Once the women are introduced, Hurricane Diane morphs from eco problem play to The Real Housewives of Redbank. The women, who live in houses with identical floorplans, congregate in the high-tech, stylish kitchen set designer Rachel Hauck has created to represent all of their kitchens. They certainly have ideas about what they would like Diane to do with their lawns, from Carol's wrought-iron bench to Pam's palazzo garden, but they mostly talk about their husbands, their children, their work, their pasts – in fact, just about everything but the environment.

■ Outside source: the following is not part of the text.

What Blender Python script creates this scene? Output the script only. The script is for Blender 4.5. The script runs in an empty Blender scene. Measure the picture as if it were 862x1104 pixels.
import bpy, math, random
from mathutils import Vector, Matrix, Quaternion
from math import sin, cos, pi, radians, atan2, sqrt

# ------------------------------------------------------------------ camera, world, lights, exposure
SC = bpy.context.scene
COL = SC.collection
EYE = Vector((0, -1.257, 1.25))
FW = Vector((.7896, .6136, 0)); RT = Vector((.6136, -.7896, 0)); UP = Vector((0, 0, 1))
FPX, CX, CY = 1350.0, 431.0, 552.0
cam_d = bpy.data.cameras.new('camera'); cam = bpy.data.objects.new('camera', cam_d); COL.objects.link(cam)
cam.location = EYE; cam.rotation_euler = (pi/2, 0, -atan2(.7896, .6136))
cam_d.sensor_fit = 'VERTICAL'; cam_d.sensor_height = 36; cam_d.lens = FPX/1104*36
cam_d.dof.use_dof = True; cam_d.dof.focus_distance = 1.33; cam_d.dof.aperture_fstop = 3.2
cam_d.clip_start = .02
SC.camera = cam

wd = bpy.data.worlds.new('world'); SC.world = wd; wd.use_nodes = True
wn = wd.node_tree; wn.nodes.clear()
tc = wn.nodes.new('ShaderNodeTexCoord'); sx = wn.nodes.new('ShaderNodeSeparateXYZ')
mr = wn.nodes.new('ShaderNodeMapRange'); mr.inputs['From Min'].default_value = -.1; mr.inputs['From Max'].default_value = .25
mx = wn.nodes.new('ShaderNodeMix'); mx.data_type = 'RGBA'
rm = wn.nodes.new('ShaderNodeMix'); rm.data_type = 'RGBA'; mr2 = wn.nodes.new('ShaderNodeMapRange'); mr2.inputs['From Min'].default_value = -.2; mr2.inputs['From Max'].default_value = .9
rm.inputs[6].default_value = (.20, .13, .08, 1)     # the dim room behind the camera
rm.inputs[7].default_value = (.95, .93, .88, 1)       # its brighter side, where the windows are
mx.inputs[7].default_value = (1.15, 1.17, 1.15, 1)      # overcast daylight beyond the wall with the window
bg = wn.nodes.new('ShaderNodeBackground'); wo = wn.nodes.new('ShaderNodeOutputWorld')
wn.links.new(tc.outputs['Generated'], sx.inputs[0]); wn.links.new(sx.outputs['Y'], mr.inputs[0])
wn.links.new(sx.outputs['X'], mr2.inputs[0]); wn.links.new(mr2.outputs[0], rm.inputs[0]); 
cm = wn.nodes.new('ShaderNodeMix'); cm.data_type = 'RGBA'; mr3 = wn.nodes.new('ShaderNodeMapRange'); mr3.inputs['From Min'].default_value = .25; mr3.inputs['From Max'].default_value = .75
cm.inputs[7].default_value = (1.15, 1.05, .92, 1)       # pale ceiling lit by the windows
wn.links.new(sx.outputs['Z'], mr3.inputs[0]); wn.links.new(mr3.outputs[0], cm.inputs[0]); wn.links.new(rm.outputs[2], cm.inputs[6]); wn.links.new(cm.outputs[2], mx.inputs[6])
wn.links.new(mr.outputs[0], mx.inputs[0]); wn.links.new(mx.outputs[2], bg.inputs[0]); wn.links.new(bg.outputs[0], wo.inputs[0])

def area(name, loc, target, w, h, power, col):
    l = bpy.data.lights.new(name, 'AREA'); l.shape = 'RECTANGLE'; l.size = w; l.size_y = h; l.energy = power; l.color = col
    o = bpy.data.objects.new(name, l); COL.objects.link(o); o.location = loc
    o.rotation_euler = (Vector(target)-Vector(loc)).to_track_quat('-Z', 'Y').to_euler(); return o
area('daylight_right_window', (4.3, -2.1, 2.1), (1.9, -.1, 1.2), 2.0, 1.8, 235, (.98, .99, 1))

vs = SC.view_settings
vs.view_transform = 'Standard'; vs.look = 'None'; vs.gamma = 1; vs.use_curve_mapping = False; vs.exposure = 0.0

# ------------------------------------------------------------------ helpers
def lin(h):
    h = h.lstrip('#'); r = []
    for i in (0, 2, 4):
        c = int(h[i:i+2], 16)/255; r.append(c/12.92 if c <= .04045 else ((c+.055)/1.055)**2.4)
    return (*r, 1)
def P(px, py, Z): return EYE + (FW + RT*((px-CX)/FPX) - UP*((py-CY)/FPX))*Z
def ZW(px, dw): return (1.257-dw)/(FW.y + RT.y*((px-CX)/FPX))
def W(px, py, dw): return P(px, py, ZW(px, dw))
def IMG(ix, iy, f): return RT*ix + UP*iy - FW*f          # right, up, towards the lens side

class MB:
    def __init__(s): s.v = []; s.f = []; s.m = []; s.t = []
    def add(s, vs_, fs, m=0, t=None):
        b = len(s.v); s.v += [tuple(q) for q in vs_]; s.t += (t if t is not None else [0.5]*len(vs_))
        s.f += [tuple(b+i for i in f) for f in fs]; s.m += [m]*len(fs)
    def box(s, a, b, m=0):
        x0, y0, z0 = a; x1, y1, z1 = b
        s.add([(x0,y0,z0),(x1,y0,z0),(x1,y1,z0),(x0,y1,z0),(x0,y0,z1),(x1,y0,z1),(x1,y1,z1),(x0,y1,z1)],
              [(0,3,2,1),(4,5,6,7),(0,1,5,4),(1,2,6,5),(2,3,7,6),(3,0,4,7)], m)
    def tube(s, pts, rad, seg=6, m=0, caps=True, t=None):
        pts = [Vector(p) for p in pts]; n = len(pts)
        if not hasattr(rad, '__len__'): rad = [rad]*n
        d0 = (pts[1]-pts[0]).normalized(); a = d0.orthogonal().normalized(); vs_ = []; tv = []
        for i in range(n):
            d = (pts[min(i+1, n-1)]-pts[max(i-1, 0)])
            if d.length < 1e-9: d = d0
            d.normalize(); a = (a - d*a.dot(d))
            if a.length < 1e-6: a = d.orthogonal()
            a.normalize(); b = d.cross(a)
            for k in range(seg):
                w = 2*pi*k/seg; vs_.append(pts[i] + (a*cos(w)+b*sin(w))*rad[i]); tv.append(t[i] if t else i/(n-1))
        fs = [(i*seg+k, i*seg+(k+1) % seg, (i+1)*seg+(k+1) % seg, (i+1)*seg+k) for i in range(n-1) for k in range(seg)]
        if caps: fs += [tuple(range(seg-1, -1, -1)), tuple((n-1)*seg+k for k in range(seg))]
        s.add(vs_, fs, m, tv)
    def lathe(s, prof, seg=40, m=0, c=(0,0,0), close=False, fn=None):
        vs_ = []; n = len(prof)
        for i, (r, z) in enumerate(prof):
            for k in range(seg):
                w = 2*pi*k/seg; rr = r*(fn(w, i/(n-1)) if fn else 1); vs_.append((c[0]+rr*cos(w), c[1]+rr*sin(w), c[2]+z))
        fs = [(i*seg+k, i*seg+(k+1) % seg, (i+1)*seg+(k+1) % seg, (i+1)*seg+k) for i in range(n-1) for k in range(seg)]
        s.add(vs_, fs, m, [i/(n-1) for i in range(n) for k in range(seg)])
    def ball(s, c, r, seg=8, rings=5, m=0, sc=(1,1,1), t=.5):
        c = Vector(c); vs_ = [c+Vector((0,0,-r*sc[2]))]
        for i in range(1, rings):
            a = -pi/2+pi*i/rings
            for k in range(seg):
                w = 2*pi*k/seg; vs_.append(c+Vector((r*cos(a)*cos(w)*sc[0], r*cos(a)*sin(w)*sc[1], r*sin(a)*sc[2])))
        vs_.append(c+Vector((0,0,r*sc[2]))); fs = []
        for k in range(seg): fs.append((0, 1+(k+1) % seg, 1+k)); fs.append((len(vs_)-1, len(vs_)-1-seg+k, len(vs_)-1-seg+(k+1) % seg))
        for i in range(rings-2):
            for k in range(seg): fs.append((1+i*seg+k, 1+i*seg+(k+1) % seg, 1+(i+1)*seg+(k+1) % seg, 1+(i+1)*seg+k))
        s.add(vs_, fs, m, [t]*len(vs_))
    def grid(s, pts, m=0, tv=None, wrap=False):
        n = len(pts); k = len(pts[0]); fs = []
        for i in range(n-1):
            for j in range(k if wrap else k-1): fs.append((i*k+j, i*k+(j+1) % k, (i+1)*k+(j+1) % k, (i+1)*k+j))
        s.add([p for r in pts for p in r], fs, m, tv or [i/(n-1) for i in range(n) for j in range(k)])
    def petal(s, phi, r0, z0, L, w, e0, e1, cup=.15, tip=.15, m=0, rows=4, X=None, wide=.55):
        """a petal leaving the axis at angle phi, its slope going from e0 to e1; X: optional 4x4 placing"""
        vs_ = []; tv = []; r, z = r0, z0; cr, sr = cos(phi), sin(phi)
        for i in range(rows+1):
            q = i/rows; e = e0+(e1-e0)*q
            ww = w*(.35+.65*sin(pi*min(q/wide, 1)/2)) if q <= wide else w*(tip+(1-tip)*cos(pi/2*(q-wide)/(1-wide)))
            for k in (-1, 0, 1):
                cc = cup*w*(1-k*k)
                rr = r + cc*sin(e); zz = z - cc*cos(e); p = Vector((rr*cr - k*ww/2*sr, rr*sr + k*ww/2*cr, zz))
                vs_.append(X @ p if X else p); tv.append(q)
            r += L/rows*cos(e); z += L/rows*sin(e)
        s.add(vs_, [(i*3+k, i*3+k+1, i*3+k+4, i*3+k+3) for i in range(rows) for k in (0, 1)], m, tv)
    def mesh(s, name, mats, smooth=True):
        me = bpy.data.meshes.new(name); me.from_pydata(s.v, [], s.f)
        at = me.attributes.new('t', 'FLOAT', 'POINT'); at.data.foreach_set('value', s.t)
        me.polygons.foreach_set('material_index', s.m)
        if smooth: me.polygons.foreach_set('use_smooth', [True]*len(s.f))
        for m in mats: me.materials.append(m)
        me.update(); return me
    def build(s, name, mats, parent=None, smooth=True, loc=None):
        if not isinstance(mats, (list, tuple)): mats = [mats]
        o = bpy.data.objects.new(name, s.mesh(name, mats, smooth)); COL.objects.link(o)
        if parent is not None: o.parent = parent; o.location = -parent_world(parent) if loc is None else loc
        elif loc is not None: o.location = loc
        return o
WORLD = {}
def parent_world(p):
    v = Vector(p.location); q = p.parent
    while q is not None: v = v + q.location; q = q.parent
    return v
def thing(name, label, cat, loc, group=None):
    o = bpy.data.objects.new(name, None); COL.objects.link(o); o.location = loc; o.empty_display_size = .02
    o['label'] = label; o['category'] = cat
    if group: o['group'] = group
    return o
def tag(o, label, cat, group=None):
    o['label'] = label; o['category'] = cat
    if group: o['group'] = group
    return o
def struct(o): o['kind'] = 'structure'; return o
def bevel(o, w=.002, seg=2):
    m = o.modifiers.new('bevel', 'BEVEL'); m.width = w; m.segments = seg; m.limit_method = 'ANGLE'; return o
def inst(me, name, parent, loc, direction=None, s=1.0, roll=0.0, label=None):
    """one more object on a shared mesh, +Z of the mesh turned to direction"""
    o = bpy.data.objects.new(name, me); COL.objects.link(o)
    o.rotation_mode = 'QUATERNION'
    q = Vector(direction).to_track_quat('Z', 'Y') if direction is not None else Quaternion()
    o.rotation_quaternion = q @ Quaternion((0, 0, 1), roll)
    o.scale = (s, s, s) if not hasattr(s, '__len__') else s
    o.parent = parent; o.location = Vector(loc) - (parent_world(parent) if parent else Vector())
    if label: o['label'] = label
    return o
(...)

Mia Barron. Photo by Joan Marcus.
However, Diane has no intention of winning the women over with logical arguments or emotional pleas about the future of the earth and the fate of their children. Rather she sets out to seduce them with her lesbian charm. This isn't too difficult with the more than willing Renee and the passive Beth. Pam and Carol are more of a challenge.Director Leigh Silverman gets excellent performances from the cast. But this cannot compensate for the rickety nature of the script. There are some very entertaining moments in this play, many fueled by Skraastad's earthy and extravagant performance.
In the end, Diane has just about succeeded in winning over the woman (into her arms if not her cause), when the hurricane strikes and the audience is abruptly reminded of what the play is supposed to be about. By this time what we really want to know is how Pam manages to have sex every day.